23 January 2009

Intellectual Monopolists on the Back Foot

Given the constant cacophonous blaring of propaganda from the intellectual monopoly lobby, it's sometimes hard to tell whether we're making any progress in opening people's eyes to the evils of this approach. But here's heartening evidence from those same monopolists that we're having a big effect:


In October, US Chamber of Commerce President Tom Donohue announced that the GIPC, which had previously been focused on counterfeiters, would rise to the challenge of what the chamber characterised as a “second threat [from] a growing movement of anti-IP activists drawn from universities, foundations, non-governmental organisations (NGOs), ideologically driven interest groups, and even governments.”

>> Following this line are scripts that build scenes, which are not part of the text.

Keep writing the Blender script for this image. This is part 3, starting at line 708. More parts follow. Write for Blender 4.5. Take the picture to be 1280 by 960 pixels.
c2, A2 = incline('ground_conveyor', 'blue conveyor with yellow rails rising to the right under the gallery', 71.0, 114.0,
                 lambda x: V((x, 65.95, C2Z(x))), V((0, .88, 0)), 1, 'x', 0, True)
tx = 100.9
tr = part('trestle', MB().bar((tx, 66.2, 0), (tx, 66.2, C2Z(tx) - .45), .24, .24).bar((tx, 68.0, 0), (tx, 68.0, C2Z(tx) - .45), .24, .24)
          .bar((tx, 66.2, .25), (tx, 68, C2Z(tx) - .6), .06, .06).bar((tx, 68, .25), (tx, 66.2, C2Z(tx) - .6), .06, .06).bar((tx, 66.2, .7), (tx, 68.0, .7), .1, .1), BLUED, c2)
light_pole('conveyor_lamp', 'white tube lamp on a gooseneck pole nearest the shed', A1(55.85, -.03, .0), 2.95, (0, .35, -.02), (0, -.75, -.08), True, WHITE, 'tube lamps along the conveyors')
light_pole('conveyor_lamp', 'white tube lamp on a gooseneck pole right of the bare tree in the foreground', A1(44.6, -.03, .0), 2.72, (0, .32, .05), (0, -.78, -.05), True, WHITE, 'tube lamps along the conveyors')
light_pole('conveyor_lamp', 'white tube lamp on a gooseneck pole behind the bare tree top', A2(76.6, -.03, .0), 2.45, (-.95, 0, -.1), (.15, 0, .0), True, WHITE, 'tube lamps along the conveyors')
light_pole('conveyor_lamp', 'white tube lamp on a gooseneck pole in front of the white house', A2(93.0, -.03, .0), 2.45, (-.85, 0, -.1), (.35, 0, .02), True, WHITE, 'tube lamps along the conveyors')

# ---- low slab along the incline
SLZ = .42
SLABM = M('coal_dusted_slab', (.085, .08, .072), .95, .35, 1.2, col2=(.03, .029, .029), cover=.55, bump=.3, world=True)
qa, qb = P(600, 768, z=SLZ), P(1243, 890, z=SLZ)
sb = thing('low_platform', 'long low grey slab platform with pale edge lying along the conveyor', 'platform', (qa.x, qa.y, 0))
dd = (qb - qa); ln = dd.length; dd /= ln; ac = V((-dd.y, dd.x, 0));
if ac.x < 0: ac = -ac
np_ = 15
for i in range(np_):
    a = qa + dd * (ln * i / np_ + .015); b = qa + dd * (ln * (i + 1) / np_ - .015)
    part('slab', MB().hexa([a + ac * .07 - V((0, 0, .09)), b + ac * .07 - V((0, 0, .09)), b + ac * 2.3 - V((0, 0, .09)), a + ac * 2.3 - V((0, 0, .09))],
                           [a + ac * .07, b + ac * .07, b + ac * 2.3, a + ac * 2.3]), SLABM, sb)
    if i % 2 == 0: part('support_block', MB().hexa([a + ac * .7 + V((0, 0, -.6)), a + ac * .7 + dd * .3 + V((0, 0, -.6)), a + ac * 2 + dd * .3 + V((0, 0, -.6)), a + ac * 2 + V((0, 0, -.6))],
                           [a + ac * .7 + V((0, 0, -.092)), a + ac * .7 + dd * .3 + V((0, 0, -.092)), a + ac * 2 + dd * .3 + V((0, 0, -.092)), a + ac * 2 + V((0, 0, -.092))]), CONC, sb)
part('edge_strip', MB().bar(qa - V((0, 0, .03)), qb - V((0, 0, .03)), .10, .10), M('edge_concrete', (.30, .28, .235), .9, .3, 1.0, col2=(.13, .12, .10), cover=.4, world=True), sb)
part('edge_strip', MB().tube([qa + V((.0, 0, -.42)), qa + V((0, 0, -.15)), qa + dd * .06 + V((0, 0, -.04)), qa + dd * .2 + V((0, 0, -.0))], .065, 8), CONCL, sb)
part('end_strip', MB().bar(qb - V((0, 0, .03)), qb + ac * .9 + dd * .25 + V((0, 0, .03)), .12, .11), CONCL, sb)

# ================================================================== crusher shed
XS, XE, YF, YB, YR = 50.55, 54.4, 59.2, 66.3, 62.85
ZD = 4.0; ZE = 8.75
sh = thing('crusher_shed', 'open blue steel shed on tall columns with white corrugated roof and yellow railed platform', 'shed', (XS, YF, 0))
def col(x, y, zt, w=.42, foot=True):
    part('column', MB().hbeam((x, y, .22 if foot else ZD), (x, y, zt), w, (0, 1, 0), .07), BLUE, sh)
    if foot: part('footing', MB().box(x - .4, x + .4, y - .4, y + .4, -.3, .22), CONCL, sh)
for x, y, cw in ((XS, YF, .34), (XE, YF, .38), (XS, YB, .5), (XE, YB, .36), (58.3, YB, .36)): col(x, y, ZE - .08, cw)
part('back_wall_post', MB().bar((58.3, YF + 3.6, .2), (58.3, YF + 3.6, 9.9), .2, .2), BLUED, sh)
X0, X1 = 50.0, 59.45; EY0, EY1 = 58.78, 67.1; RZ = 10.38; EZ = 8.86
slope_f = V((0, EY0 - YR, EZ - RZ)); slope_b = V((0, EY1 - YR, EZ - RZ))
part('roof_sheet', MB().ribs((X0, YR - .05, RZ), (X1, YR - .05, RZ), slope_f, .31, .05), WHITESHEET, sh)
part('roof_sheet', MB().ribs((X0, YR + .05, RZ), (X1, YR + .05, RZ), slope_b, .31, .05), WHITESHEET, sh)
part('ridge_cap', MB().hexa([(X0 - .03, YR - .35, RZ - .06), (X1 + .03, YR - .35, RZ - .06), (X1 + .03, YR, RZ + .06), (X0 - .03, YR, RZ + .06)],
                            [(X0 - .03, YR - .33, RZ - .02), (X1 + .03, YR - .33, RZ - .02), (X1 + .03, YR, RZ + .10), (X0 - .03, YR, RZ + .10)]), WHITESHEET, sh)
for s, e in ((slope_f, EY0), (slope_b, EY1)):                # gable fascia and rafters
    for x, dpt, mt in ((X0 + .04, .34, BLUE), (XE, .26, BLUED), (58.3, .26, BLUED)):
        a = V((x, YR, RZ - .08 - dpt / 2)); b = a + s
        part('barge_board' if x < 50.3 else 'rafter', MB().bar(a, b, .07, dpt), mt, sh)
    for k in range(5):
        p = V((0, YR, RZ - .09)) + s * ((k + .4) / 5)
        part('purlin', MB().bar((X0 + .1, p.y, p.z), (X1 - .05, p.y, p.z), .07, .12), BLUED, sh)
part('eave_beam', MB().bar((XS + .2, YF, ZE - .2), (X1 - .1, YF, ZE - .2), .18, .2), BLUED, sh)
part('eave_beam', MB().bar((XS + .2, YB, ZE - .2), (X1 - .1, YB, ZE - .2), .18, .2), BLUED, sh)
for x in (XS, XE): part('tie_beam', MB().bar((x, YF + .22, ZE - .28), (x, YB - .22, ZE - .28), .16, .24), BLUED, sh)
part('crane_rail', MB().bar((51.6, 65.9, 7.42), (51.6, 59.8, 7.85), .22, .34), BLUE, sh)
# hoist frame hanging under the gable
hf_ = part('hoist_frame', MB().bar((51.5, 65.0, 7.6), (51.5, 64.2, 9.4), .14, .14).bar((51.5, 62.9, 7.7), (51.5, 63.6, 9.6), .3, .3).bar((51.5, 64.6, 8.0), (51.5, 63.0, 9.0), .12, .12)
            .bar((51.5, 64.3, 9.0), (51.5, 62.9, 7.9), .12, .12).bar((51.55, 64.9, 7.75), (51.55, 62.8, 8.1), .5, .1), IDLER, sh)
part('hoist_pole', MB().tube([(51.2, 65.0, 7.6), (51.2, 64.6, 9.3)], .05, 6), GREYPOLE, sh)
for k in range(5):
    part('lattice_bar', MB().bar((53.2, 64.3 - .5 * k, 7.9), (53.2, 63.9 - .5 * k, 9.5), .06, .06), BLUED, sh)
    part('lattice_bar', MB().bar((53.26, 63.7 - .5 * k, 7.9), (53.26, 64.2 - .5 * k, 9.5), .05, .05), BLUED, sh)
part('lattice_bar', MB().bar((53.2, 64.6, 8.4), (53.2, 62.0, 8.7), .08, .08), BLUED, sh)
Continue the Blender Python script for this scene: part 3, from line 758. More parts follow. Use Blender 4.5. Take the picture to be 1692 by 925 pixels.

These anti-IP activists, the chamber said, were annually spending tens of millions of dollars on an agenda to minimise intellectual property rights.

This is extraordinary. It equates those who wish - legitimately - to minimise intellectual monopolies as the moral equivalents of counterfeiters. In other words, the intellectual monoplists seem to regard *any* threat to their fat-cat lifestyle as illegal, almost by definition.

The good news is that by identifying those against intellectual monopolies as this "second threat" on a par with counterfeiting is proof of just how successful we are becoming.

We are winning, people: spread the word - and up the pressure. (Via Techdirt.)

2 comments:

Anonymous said...

Ireally wonder about this. the moment you claim 'fat cats' this focus is so partial to rights as to make discussion difficult.

Most rights holders earn little, and even the majority of publishers do not prosper in the way you suggest. Today it is estiamted that some 300,000 books in the US are now published by small publishers and self-publishers.

Without good copyringht and IP law few of them would do so, and the majority of authors would be unlikely to do so either.

The need to limit the abuse of copyright law by big interests is there. Killing IP law will hit the wrong people.

Joseph Harris

Glyn Moody said...

that's exactly why I used the term "fat cats": I'm not refering to the artists or authors, but the middlemen who make most of the money. That's why all these plans to increase copyright term are so flawed: even if they did bring in more money - which they won't, at least not much - it wouldn't go to the people who deserved it. We need a completely different system that ensures artists and authors are rewarded for their work.